Practicing Forms is Like Playing an Instrument
May 31, 2010
I practiced 10 forms this evening, as the sun was going down and the shade began to deepen in our backyard.
I've been practicing some of these forms for 23 years, but had to occasionally stop and practice a movement a few times until it felt right. Once or twice, I would skip a movement, realize it a few seconds later, and have to go back and start again until I got it right. Then I would repeat the form to make sure the part that I had skipped was firmly in my mind again. The photo at left shows me practicing a staff form with Eric Schlichte back around 2001, in the training hall we rented from Jazzercise.
As a child -- around age 7 -- my mother had me take piano lessons. My teacher told me that concert pianists who have practiced all their lives can feel it if they skip one day without practicing. The best artists practice every single day.

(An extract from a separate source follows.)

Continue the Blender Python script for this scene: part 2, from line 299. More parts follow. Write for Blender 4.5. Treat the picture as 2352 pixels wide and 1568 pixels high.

Five decades later, I understand that the same is true for martial artists. We express our art with our bodies, creating beautiful movement that has specific body mechanics at their core, and a potentially deadly meaning hidden inside circular and sometimes flowery movements.
Forms have been debated by martial artists over the years. When I was young, I didn't see the value. Most of my time was spent focusing on self-defense techniques or sparring.

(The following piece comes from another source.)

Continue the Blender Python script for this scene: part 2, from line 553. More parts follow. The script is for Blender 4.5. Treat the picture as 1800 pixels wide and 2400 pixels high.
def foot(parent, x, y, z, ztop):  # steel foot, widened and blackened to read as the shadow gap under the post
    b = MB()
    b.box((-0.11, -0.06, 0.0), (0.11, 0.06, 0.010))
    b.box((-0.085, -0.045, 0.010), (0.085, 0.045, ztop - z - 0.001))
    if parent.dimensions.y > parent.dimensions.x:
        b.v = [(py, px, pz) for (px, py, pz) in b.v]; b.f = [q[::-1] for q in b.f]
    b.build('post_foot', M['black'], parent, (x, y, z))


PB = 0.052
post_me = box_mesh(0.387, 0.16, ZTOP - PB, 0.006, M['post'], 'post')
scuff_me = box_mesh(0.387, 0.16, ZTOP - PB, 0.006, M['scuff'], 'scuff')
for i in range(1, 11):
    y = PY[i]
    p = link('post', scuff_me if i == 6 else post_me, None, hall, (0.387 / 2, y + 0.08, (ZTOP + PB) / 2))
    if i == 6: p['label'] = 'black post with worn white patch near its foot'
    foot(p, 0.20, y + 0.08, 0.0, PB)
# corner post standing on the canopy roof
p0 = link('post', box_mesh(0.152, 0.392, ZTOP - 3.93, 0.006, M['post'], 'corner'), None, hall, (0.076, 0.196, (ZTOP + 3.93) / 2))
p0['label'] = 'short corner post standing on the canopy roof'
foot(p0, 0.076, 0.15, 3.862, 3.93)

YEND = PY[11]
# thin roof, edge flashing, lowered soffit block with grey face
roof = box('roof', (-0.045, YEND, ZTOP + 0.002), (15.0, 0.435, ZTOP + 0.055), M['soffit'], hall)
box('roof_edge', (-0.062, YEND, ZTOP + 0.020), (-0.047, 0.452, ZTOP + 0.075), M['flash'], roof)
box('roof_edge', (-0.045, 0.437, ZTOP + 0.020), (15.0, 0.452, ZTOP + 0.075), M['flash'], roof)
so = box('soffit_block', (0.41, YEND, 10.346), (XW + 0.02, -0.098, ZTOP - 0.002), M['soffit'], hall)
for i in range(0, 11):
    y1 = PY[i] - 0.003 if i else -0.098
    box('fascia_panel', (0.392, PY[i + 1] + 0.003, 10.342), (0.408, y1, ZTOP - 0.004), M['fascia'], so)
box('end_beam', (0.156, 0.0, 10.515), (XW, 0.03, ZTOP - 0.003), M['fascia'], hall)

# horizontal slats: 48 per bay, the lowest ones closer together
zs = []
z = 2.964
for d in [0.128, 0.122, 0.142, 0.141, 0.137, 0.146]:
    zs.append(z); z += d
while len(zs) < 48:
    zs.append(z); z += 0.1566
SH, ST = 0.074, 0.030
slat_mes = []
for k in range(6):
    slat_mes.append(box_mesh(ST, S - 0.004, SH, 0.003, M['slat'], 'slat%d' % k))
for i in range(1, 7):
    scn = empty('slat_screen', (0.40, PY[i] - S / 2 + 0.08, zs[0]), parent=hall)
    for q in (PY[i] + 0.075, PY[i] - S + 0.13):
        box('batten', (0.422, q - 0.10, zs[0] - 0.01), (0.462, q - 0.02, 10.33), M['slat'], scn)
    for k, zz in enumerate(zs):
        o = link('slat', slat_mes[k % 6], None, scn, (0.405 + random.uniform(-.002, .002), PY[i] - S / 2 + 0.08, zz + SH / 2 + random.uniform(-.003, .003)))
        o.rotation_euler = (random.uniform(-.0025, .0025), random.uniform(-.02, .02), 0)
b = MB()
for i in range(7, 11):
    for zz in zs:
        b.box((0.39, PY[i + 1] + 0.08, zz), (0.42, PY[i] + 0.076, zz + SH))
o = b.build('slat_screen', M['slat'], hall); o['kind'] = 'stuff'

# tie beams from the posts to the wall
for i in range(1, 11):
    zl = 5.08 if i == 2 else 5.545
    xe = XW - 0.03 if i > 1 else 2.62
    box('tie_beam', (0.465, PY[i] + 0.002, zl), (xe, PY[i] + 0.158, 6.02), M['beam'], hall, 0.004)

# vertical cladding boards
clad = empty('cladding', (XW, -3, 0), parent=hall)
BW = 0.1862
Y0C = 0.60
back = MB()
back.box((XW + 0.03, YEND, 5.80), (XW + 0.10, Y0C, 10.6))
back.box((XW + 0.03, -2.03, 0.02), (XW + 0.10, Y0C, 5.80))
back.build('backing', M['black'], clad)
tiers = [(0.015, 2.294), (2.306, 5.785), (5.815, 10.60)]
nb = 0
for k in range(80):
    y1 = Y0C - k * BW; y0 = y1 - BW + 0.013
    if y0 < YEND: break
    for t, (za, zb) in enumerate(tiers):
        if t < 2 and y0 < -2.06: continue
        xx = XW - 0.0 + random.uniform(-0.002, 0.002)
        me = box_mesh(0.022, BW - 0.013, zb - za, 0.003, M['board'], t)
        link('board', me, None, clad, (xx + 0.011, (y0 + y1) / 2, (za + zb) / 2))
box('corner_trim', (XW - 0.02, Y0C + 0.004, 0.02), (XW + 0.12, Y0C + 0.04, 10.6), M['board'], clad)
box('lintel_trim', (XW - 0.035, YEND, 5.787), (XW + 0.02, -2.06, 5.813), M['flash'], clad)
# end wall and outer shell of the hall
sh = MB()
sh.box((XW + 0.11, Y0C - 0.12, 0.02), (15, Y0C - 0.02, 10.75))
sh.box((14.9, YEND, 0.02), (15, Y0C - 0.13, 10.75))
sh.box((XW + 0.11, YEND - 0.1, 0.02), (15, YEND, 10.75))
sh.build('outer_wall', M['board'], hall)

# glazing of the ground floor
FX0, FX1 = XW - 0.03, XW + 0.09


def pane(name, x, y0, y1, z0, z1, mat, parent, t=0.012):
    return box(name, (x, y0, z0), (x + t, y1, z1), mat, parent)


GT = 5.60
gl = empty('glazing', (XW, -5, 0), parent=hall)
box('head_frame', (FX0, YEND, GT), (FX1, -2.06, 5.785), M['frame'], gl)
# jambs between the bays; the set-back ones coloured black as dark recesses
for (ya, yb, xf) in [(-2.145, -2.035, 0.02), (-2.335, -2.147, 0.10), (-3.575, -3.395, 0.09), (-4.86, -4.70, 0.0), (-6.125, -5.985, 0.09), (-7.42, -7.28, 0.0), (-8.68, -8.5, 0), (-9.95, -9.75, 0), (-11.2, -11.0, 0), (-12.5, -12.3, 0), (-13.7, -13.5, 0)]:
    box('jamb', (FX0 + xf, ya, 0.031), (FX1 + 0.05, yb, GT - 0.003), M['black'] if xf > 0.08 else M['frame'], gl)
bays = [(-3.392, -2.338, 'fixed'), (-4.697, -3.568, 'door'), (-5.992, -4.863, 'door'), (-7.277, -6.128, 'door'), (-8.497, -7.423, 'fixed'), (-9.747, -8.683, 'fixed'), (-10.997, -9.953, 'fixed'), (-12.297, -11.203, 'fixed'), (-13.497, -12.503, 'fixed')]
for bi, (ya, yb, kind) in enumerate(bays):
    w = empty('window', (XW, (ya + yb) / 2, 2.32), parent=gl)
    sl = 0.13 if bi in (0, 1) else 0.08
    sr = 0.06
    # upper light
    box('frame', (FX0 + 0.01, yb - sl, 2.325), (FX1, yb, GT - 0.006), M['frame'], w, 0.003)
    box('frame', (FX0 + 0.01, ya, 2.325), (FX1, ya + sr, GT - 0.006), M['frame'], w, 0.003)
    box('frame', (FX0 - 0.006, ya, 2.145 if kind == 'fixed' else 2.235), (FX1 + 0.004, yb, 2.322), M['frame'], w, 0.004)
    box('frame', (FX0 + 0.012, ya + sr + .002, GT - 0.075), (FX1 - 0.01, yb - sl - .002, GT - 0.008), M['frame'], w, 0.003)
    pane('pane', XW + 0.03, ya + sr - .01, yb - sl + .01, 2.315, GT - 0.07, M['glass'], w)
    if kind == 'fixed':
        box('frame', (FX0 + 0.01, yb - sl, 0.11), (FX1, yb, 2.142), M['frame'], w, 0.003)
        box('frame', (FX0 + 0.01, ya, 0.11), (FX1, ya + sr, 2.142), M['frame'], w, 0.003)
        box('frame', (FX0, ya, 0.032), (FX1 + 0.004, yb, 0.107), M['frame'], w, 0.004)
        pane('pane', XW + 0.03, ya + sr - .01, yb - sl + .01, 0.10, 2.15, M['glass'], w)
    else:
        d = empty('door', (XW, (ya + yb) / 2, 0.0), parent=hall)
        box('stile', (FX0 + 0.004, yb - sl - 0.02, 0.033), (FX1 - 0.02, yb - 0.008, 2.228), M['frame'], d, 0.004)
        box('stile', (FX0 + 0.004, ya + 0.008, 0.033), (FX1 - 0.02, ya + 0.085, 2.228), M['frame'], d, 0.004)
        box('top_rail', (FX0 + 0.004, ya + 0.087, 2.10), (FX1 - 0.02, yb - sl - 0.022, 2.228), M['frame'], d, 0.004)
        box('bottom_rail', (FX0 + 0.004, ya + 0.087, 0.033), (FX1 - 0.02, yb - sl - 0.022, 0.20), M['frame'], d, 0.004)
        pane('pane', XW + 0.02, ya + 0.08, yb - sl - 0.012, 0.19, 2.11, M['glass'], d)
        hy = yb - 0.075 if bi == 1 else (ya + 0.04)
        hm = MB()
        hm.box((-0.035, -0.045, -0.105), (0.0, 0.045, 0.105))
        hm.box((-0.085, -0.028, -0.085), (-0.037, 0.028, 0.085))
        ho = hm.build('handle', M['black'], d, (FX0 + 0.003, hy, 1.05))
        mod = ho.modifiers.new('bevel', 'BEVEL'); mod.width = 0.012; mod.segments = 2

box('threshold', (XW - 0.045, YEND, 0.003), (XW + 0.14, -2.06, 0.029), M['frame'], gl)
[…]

I was 30 years old before I began to appreciate the technical and physical mastery required to do a form really well. Within the arts that I practice there are some powerful movements of self-defense. To do these techniques well requires strong mechanics and precision and power -- all skills learned through consistent practice of forms.
Yes, practicing a form is like playing a classical piece of music on the piano. Miss several days of practicing it and you can tell a difference. Practice it every day and you'll become its master. You'll become an artist.